Orlando, Florida, is one of the fastest-growing cities in the U.S. thanks to its status as one of the world’s premier leisure destinations. Orlando’s cleanliness, friendliness, temperate climate and diverse offerings make it a popular getaway for families, honeymooners, seniors, gays and corporate travelers, many of whom immerse themselves in area theme parks, such as Walt Disney World Resorts, SeaWorld Orlando and Universal Studios Florida.

Disney and friends aside, Orlando has become magical in its own right, with vast cultural offerings, a melting pot of dining establishments, high-end golf courses and some of Florida’s most popular freshwater fishing locales. It feels young, both in terms of its energy level and its many new or restored neighborhoods. Downtown Orlando continues to grow in popularity.

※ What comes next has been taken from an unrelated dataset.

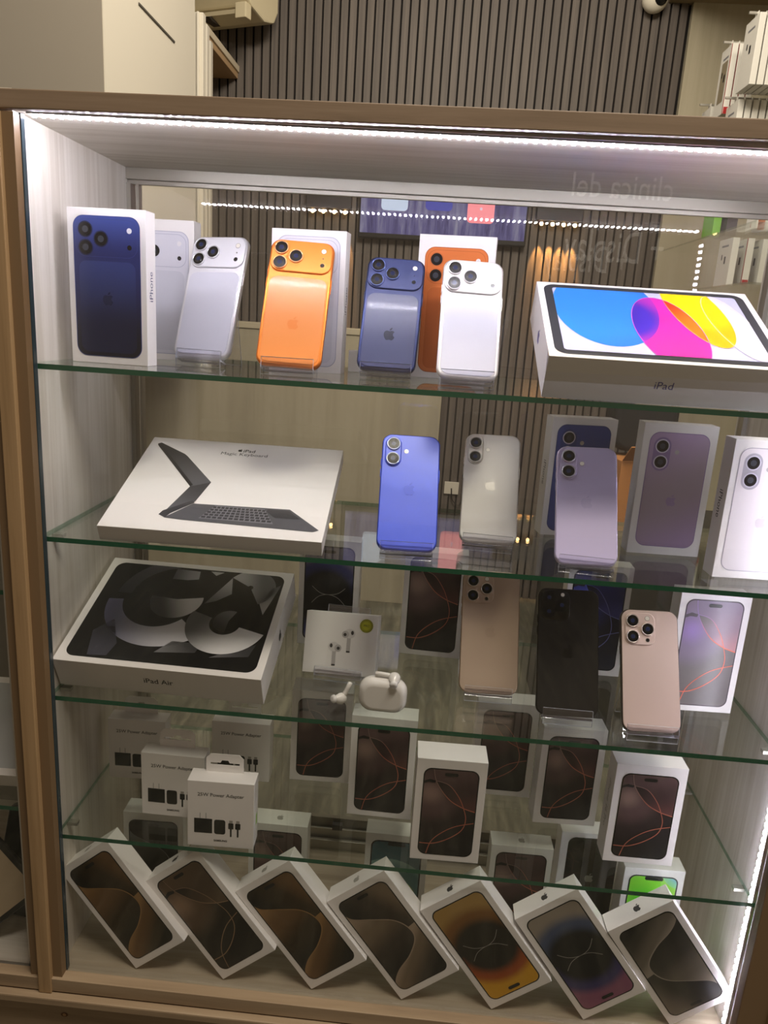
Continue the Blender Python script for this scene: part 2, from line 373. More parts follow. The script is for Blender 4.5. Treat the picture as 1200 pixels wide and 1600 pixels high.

There’s a difference between Orlando the city and Greater Orlando, which encompasses Orange, Osceola, Seminole, Brevard and Lake counties. Many attractions and facilities associated with Orlando are actually outside or on the edge of the city proper but still within the area popularly thought of as Orlando.

Walt Disney World Resort is some 30 minutes southwest of downtown Orlando, in Lake Buena Vista. SeaWorld Orlando, Universal Orlando Resort and the Orange County Convention Center are also southwest of downtown. These areas, along with Kissimmee, east of Disney, are chockablock with hotels and fast-food restaurants. The downtown area’s offerings include art, culture, history, dining and nightlife, while the Cape Canaveral and Cocoa Beach area offers beautiful beaches, a chance to see NASA in action and cruises to Caribbean destinations.

Seminole County to the north is composed of bedroom communities such as Altamonte Springs, Casselberry, Longwood, Lake Mary, Winter Springs, historic Eatonville and Winter Park, where you’ll find lots of shopping and sightseeing. Hotels, motels and an array of dining opportunities are offered throughout suburban Seminole County.

To the west of downtown, Lake County boasts more than 1,000 lakes (including part of the Butler chain) and more of the wall-to-wall residential and commercial development that is rapidly changing central Florida. To the north is the 450,000-acre/180,000-hectare Ocala National Forest.

Orlando’s location in the middle of the state places it within easy driving distance of the Tampa-St. Petersburg area along the Gulf of Mexico, as well as Daytona Beach, Cape Canaveral and St. Augustine to the east.